Bringing Adam Home - Les Standiford [55]
If all this seemed less than consequential, Hoffman had something of a more interesting conversation that evening at the Duval County Jail, where he interviewed Bobby Lee Jones, who not only had worked with Toole at Reaves Roofing and Southeast Color Coat, but had recently shared a cell with Toole for about a month.
In the days that the two of them had worked together, Jones told Hoffman, he knew that Toole had what he described as an “18-inch butcher knife” with a wooden handle under the driver’s seat of his car. Toole’s car was a white ’72 Cadillac with a dent in the right side of the rear bumper, Jones said. He remembered the dent clearly because he had put it there. “I ran into the back of him,” Jones said. “I never said anything about it, but I remember that dent.”
Jones said that Toole always carried a big ring of keys when he was working for the company and would often disappear from work for several days. He’d show up and explain that he’d been partying, Jones said, though Toole also claimed that he burned down houses for money.
As to their recent time together in the Duval County Jail, Jones told Hoffman that Toole had told him all about the kidnapping and murder of Adam Walsh. He said that Toole talked about driving up and talking to the boy and making friends with him, and then for some reason starting to beat him up and cutting him apart with a big knife. “I told him to shut up and lay down,” Jones said.
Following his conversation with Jones, Hoffman then interviewed James Collins, aka Julius Riley Wilkes, the other cellmate who had also worked with Toole at Southeast Color Coat. According to Collins, it was common knowledge that Toole was gay. Collins related an on-the-job incident at Southeast Color Coat where another worker was making deprecating remarks to Toole about his lover Henry Lee Lucas. According to Collins, Toole didn’t say much, but simply walked off the job abruptly. A few minutes later, Toole returned to work in his Cadillac with a shotgun under his arm. He approached the man who had been making fun of Lucas and pointed the barrel of the shotgun in the man’s face. “Just keep on talking and I’ll blow your brains out,” Collins reported Toole as saying.

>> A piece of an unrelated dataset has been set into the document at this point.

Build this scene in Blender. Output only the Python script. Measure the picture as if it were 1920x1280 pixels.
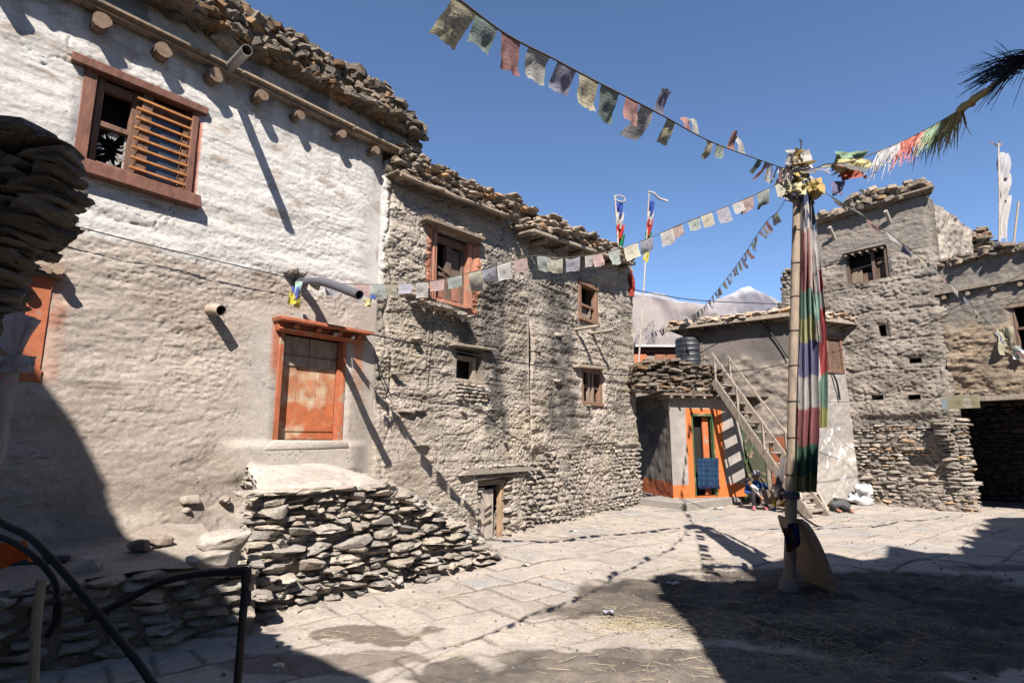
import bpy, math, random
import numpy as np
from mathutils import Vector, Matrix
for o in list(bpy.data.objects): bpy.data.objects.remove(o, do_unlink=True)
SC = bpy.context.scene; COL = SC.collection
R = math.radians
# ---------------------------------------------------------------- camera, sky, sun, exposure
FPX = 1080.0; CAMZ = 1.62; PITCH = math.atan(188/FPX)
cd = bpy.data.cameras.new('camera'); cam = bpy.data.objects.new('camera', cd); COL.objects.link(cam)
cam.location = (0, 0, CAMZ); cam.rotation_euler = (math.pi/2 + PITCH, 0, 0)
cd.sensor_width = 36; cd.lens = 36*FPX/1920; cd.clip_start = .05; cd.clip_end = 30000
SC.camera = cam
w = bpy.data.worlds.new('World'); SC.world = w; w.use_nodes = True
nt = w.node_tree; bg = nt.nodes['Background']
sky = nt.nodes.new('ShaderNodeTexSky'); sky.sky_type = 'NISHITA'; sky.sun_disc = False
sky.sun_elevation = R(45); sky.sun_rotation = R(180); sky.altitude = 2800; sky.air_density = 1.12; sky.dust_density = .05; sky.ozone_density = 4.6
nt.links.new(sky.outputs[0], bg.inputs[0]); bg.inputs[1].default_value = .066
sl = bpy.data.lights.new('sun', 'SUN'); sl.energy = 4.6; sl.angle = R(.5); sl.color = (1, .93, .85)
so = bpy.data.objects.new('sun', sl); COL.objects.link(so); so.location = (0, -20, 30); so.rotation_euler = (R(45), 0, 0)
SC.view_settings.view_transform = 'Standard'; SC.view_settings.look = 'None'; SC.view_settings.gamma = 1
SC.view_settings.exposure = 1.50
SC.render.engine = 'CYCLES'
SC.cycles.max_bounces = 6
# ---------------------------------------------------------------- noise
rng = np.random.RandomState(7); random.seed(7)
_P = rng.permutation(256); _P = np.concatenate([_P, _P, _P]); _V = rng.rand(256)*2 - 1
def vn(x, y, z=0.0):
    x, y, z = np.broadcast_arrays(np.asarray(x, float), np.asarray(y, float), np.asarray(z, float))
    xi = np.floor(x).astype(int); yi = np.floor(y).astype(int); zi = np.floor(z).astype(int)
    fx = x-xi; fy = y-yi; fz = z-zi
    fx = fx*fx*(3-2*fx); fy = fy*fy*(3-2*fy); fz = fz*fz*(3-2*fz)
    def h(a, b, c): return _V[_P[_P[_P[a & 255]+(b & 255)]+(c & 255)]]
    def l(a, b, t): return a+(b-a)*t
    return l(l(l(h(xi, yi, zi), h(xi+1, yi, zi), fx), l(h(xi, yi+1, zi), h(xi+1, yi+1, zi), fx), fy),
             l(l(h(xi, yi, zi+1), h(xi+1, yi, zi+1), fx), l(h(xi, yi+1, zi+1), h(xi+1, yi+1, zi+1), fx), fy), fz)
def fbm(x, y, z=0.0, o=4, g=.5):
    r = 0; a = 1; f = 1; t = 0
    for i in range(o):
        r = r+a*vn(np.asarray(x)*f+i*17.3, np.asarray(y)*f+i*9.1, np.asarray(z)*f+i*3.7); t += a; a *= g; f *= 2.03
    return r/t*1.6
def cracks(S, Z, k, wd=.012):      # thin branching lines, 0..1
    a = np.abs(fbm(S*1.3+k, Z*3.1, k, 5)); b = np.abs(fbm(S*2.1, Z*1.1+k, k+8, 5))
    gate = sst(.0, .35, vn(S*.8, Z*.9, k+3))
    return np.clip(sst(wd, wd*.3, a)*gate+sst(wd*.8, wd*.2, b)*sst(.15, .45, vn(S*.7, Z*.7, k+13)), 0, 1)
def sst(a, b, x):
    t = np.clip((x-a)/(b-a), 0, 1); return t*t*(3-2*t)
def mixc(c0, c1, m):
    c0 = np.asarray(c0, float); c1 = np.asarray(c1, float); m = np.asarray(m)[..., None]
    return c0*(1-m)+c1*m
# ---------------------------------------------------------------- mesh builder
BASE = {}; ALB = .60
class MB:
    def __init__(s): s.V = []; s.F = {}; s.C = []; s.U = []; s.n = 0; s.hasuv = False
    def add(s, v, faces, col=(.5, .5, .5), uv=None):
        v = np.asarray(v, float).reshape(-1, 3); k = len(v)
        if isinstance(faces, dict): it = faces.items()
        else:
            d = {}
            for f in faces: d.setdefault(len(f), []).append(f)
            it = d.items()
        for sz, fa in it: s.F.setdefault(sz, []).append(np.asarray(fa, int).reshape(-1, sz)+s.n)
        c = np.asarray(col, float)
        if c.ndim == 1: c = np.tile(c[:3], (k, 1))
        s.C.append(c.reshape(-1, 3)); s.V.append(v); s.n += k
        if uv is not None: s.hasuv = True; s.U.append(np.asarray(uv, float).reshape(-1, 2))
        else: s.U.append(np.zeros((k, 2)))
    def build(s, name, mat, parent=None, smooth=True, bevel=0):
        me = bpy.data.meshes.new(name)
        V = np.concatenate(s.V); C = np.concatenate(s.C)
        base = np.array(BASE.get(parent.as_pointer(), (0, 0, 0))) if parent else np.zeros(3)
        V = V-base; C = C*ALB
        loops = []; starts = []; p = 0
        for sz, l in s.F.items():
            a = np.concatenate(l); loops.append(a.ravel()); starts.append(p+np.arange(len(a))*sz); p += a.size
        L = np.concatenate(loops).astype(np.int32); S = np.concatenate(starts).astype(np.int32)
        me.vertices.add(len(V)); me.vertices.foreach_set('co', V.astype(np.float32).ravel())
        me.loops.add(len(L)); me.loops.foreach_set('vertex_index', L)
        me.polygons.add(len(S)); me.polygons.foreach_set('loop_start', S)
        me.update(calc_edges=True)
        me.polygons.foreach_set('use_smooth', np.full(len(S), smooth))
        at = me.color_attributes.new('Col', 'FLOAT_COLOR', 'POINT')
        at.data.foreach_set('color', np.hstack([C, np.ones((len(C), 1))]).astype(np.float32).ravel())
        if s.hasuv:
            U = np.concatenate(s.U); ul = me.uv_layers.new(name='UVMap')
            ul.data.foreach_set('uv', U[L].astype(np.float32).ravel())
        me.validate()
        if smooth and mat not in [M.get(k) for k in ('sack', 'skin', 'cloth', 'flag', 'ground', 'clay', 'rough', 'rock_far')]: me.set_sharp_from_angle(angle=R(26 if mat is M.get('stone') else 38))
        o = bpy.data.objects.new(name, me); COL.objects.link(o)
        if mat: me.materials.append(mat)
        if parent: o.parent = parent; BASE[o.as_pointer()] = base
        if bevel:
            m = o.modifiers.new('bevel', 'BEVEL'); m.width = bevel; m.segments = 1; m.limit_method = 'ANGLE'
        return o
def thing(name, label, cat, loc=(0, 0, 0), group=None):
    o = bpy.data.objects.new(name, None); COL.objects.link(o); o.location = loc; o.empty_display_size = .1
    o['label'] = label; o['category'] = cat
    if group: o['group'] = group
    BASE[o.as_pointer()] = tuple(loc); return o
def tag(o, label, cat, group=None, kind=None):
    o['label'] = label; o['category'] = cat
    if group: o['group'] = group
    if kind: o['kind'] = kind
    return o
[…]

When Hoffman asked Collins to describe the car that Toole was driving that day, he replied that it was either white or black, one of the two. In any case, Collins thought it looked like the Cadillac that was on the news just the other day. It was toward the end of this interview that Collins divulged the recent conversations he’d had with Toole in their cell about the fact that he was leaving jail to help the cops in Fort Lauderdale look for the body of a child he’d killed down there, and his fears as to what other inmates might do to a fellow convict known to have murdered children.
On the following morning, Thursday, November 3, Hoffman drove the forty miles to Raiford, where he interviewed a man named James Michael Poole, who’d shared a cell with Ottis Toole in the Butler Transient Unit back in July. Poole told Hoffman that Toole had made various strange statements about being in the “child repossession business.” Another time, he told Poole that he had “taken” his own son from Broward County and that somewhere on their way back to Jacksonville he had just dropped the boy off along the highway. Poole thought that odd because the boy was supposedly only seven or eight years old, but then again, people did strange things—especially the kind of people you meet in jail.
While at Raiford, Detective Hoffman also spoke with Boyd Earl Gilbert, another cellmate of Toole’s in the Butler Transient Unit. Gilbert told Hoffman that the two of them had met on August 31, some two months previously, and that at that time, Toole claimed that up until the time of his imprisonment, he had been earning a living burning down buildings for people who wanted to collect the insurance. Unfortunately, there’d been an old man sleeping in the last place he burned down, and the guy died.